In einem Land wie Singapur stellt sich zudem die Frage, ob man das Internet von einer Regierung kontrollieren lassen will, die das Bürgerrechtsverständnis einer viktorianischen Gouvernante hat. Dazu kommt, dass Behörden und Regierungen viel zu behäbig sind, um die nötige Innovation voranzutreiben, die mit der Entwicklung des Internets einhergeht. Einzige Ausnahme ist da vielleicht das amerikanische Verteidigungsministerium, dessen Forschungsinstitut Darpa an der Erfindung des Internets entscheidend beteiligt war. Fraglich, ob sich die Interessen der Wehrtechnik mit den gesellschaftlichen Freiheitsgedanken der digitalen Kultur vereinbaren lassen.

Bürgerbewegung in Deutschland

Was der Netzgemeinde nun bleibt, ist die Frage, wer die Infrastruktur des Internets wohl technisch innovativer ausbauen und dabei die Freiheitsgedanken der Netzneutralität erhalten kann: Der Staat oder die Privatwirtschaft? Die Antwort lautet: keiner von beiden. Weil das Internet aber Wirtschaft, Gesellschaft, Politik und Kultur gleichermaßen verändert, braucht die digitale Welt keine Nutzer, die nur Konsumenten sind, sondern sich als Bürger der Bedeutung des Internets sowohl als Infrastruktur wie auch als Freiraum bewusst sind.

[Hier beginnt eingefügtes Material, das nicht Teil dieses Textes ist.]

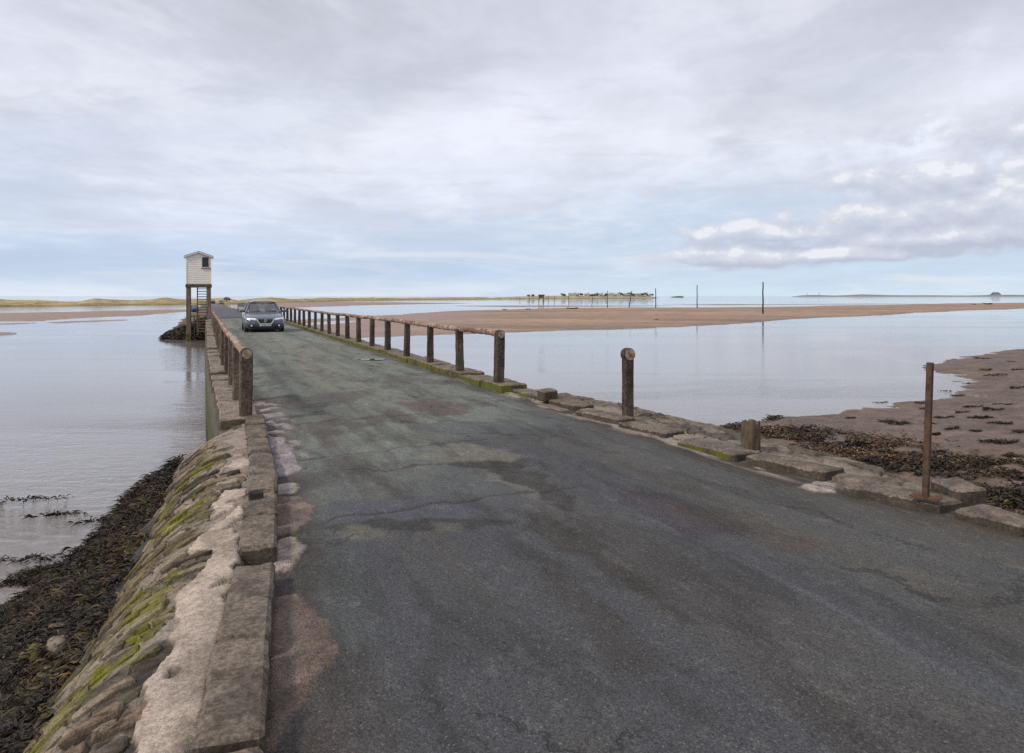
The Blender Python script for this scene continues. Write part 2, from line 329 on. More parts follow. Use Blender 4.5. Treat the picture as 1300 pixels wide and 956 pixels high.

Erste Anzeichen für eine solche Bürgerbewegung gibt es auch in Deutschland - die Digitale Gesellschaft, der Chaos Computer Club oder Konferenzen wie die re:publica leisten hervorragende Arbeit. Der Ausbau der Netzes wird jedenfalls ein Ringen um Hoheiten bleiben. Dieses darf man nicht Politik und Wirtschaft allein überlassen.